19.1.06

Tzipi Livni, une femme à poigne aux commandes de la diplomatie israélienne

Proche-Orient Le ministre de la Justice, Tzipi Livni, obtient le portefeuille des Affaires étrangères, jusqu'ici tenu par Sylvan Shalom.

Adrien Jaulmes
[Le Figaro,19 janvier 2006]

Le premier ministre Ehud Olmert, qui a remanié hier son cabinet, a ordonné à l'armée d'évacuer «immédiatement» les colons squatters qui occupent des bâtiments du marché palestinien de Hébron en Cisjordanie. Ariel Sharon se trouvait toujours hier dans un état «grave mais stable» ont indiqué ses médecins.
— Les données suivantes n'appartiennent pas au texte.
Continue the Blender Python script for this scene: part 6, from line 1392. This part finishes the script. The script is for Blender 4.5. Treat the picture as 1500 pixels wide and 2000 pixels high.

ELLE ETAIT presque devenue la «dauphine» d'Ariel Sharon. Mais Tzipi Livni, ministre israélien de la Justice et de l'Intégration des nouveaux immigrants, a perdu un peu trop tôt celui auquel elle doit sa fulgurante carrière politique pour pouvoir prétendre immédiatement à sa succession.
Premier membre du gouvernement à rejoindre «Kadima», le parti créé par Sharon après sa rupture avec le Likoud, elle a dû cependant s'incliner devant Ehud Olmert lors de l'attaque cérébrale de son mentor. Mais elle reste à 47 ans l'une des nouvelles personnalités les plus en vue de la scène politique israélienne et une rivale potentielle pour Olmert.
Nommée hier ministre des Affaires étrangères, elle est la première femme à occuper cette fonction depuis Golda Meir. Cet important portefeuille devrait lui permettre d'acquérir une dimension internationale et l'expérience qui lui fait encore défaut pour briguer la tête du gouvernement.

Quatre années au Mossad

Livni est née en 1958 dans une famille connue de la droite «révisionniste» israélienne, d'un père membre de l'Irgoun, organisation militaire clandestine en lutte contre les Britanniques. Avocate d'affaires, diplômée de la très conservatrice Université de Bar-Ilan, elle est élue à la Knesset en 1999 sur la liste du Likoud, son parti de toujours. Mais cette mère de deux enfants a aussi passé quatre ans au Mossad, les services secrets Israéliens.
«Elle en a gardé le style», dit une de ses collaboratrices au ministère de l'Intégration des nouveaux immigrants. «Efficace, supérieurement intelligente, mais parfois un peu froide, et pas toujours facile d'accès.» Malgré, ou peut-être à cause de ce style, un peu inhabituel au Likoud où l'on cultive plutôt une allure décontractée et où l'on apprécie les orateurs flamboyants, elle gagne la confiance d'Ariel Sharon, qui lui confie au fil des remaniements ministériels des responsabilités de plus en plus importantes.
Entrée au gouvernement en 2001, elle reçoit successivement ou simultanément les portefeuilles de la Coopération régionale, de l'Information, de l'Agriculture et enfin de l'Intégration et de la Justice, deux derniers postes qu'elle a conservés jusqu'à ce jour.
Assez grande, avec plus d'allure que de charme, souvent vêtue de tailleurs-pantalons, Tzipi Livni adopte volontiers des attitudes un peu masculines, recevant parfois les pieds sur son bureau et une cigarette à la bouche, selon un journaliste l'ayant interviewée il y a quelques années. «On sent chez elle une grande volonté. Elle est pragmatique et a la politique dans le sang, dit son ancienne collaboratrice. Ses discours aux nouveaux citoyens, qui faisaient leur Alyah, leur montée en Israël, étaient toujours très militants, c'était un vrai ministre de droite.»
Pourtant, lorsqu'Ariel Sharon annonce sa décision de démanteler les colonies juives de la bande de Gaza et se heurte à l'hostilité de l'appareil du Likoud, elle le suit sans hésiter, rompant avec sa famille politique, et s'opposant même à son frère, figure de l'opposition au retrait. En tant que ministre de la Justice, elle intervient sans relâche sur les chaînes de télévision israéliennes, se faisant l'avocate convaincue et raisonnée de l'évacuation.
«C'est de cette période que date sa véritable notoriété, dit sa collaboratrice. On avait l'impression qu'elle était chargée de transmettre la parole de Sharon.» Livni, lauréate en 2004 d'un prix d'honnêteté politique, devrait figurer en bonne place sur la liste de Kadima dont elle dirigera la campagne pour les élections législatives du 28 mars prochain. Privée pour la première fois de son puissant mentor, cette échéance aura valeur de test pour cette héritière potentielle d'Ariel Sharon.